Correct me if I am mistaken, but Xcel has to file a resource plan and forecasting DG is a part of that planning process regardless of their control over it. So my question is how do you determine they intend to strangle these markets rather than simply forecasting their shrinkage? If I’m not mistaken, solar forecasts by virtually everyone have been wrong since forever (usually underestimated)
Furthermore, why would favoring utility scale be a bad thing, when community solar (2 $/W) and residential solar (3.5 $/W) are currently at least 2 to 3x more expensive than Xcel solar for the Xcel rate payer?
As far as I am aware Xcel doesn’t have control beyond their own incentive programs for DG. They have to take both DG and community solar systems. They can fight community solar legislation or net metering but such an attempt would be very public and draw a lot of scrutiny. They can raise interconnection barriers, but that again would ruffle many feathers. It still isn’t clear to me why this would be bad as implied by the article.
There is also the other side of this issue. Xcel is currently negotiating retirement dates of Sherco and King coal plants, which are (maybe half or more?) of their baseload power. It’s probably what they need to replace with firm, dispatchable power. Don’t fixed coal retirements force their hand? and bind their future to renewable deployment and their nuclear generators?
You raise an interesting point with this issue of forecasting versus intent. However, forecasts have their own power. Xcel is actively planning for a future with lower levels of DG deployment, and this matches its activities in the regulatory arena.
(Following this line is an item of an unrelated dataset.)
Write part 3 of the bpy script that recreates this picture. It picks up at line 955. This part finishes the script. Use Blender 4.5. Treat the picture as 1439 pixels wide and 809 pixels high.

And Xcel has even more venues to influence, if not entirely control, the DG market in its service area than other utilities do. The largest source of DG in what Xcel defines as that category is community solar. By aggressively pushing down the value under VOST every year, Xcel is already successfully wiping out the largest sector for DG on its system, and the pipeline for community solar projects has plummeted. Also, just like all IOUs, if the regulators allow it Xcel can kill rooftoop either using rates or by pushing regulators to dismantle net metering.
These are things that Xcel, like other utilities, is already doing.
I am not arguing that utility-scale is inherently better or worse that DG in this article – I’m merely showing what Xcel is planning (and alluding to what it is actively doing in the regulatory environment). But I will note that in order to have a full conversation about costs, you need to also count benefits. DG solar that generates electricity near demand offers multiple values that utility-scale does not, including fewer T&D losses, the ability to defer T&D investments (see California) and, if paired with storage and managed to do so, resiliency.
Coal retirements bind their future to some other form of generation and/or imports, as they are unlikely to build any more coal. But there is no guarantee that this will be zero-carbon (renewables or nuclear), besides Xcel’s own promises. And by not making concrete plans to deploy battery storage, they are limiting their ability to integrate high levels of renewables. This could be intentional.
@Christian Roselund exactly: “Also, just like all IOUs, if the regulators allow it Xcel can kill rooftoop either using rates or by pushing regulators to dismantle net metering.”
It is this institutionalized unidirectional grid “WE need to own the assets” attitude that is creating the final battle in the death spiral of the typical electric utility. So, these ‘structured’ entities fight for interdependence instead of partnerships with individual distributed energy generation systems. Going to court to fight net metering is becoming the common attack on residential solar PV. Net billing where the utilities seem to want the power to determine what “wholesale” electricity rates are seems to be the goal. Then the “Duck curve” excuse to create TOU rates that spike after solar PV generation starts to roll off during the day, gives the utilities another “high value” revenue stream to kill the wholesale price energy credits produced during the day. So, now folks are looking at solar PV with energy storage behind the meter. The nice thing about this is the ability to program the energy storage ESS for arbitrage. Use stored solar PV from the daylight hours for later in the afternoon when the TOU kicks in. Late at night and early in the morning, charge the ESS again with off peak or super off peak power to use in the early morning hours, when the solar PV system isn’t making peak power.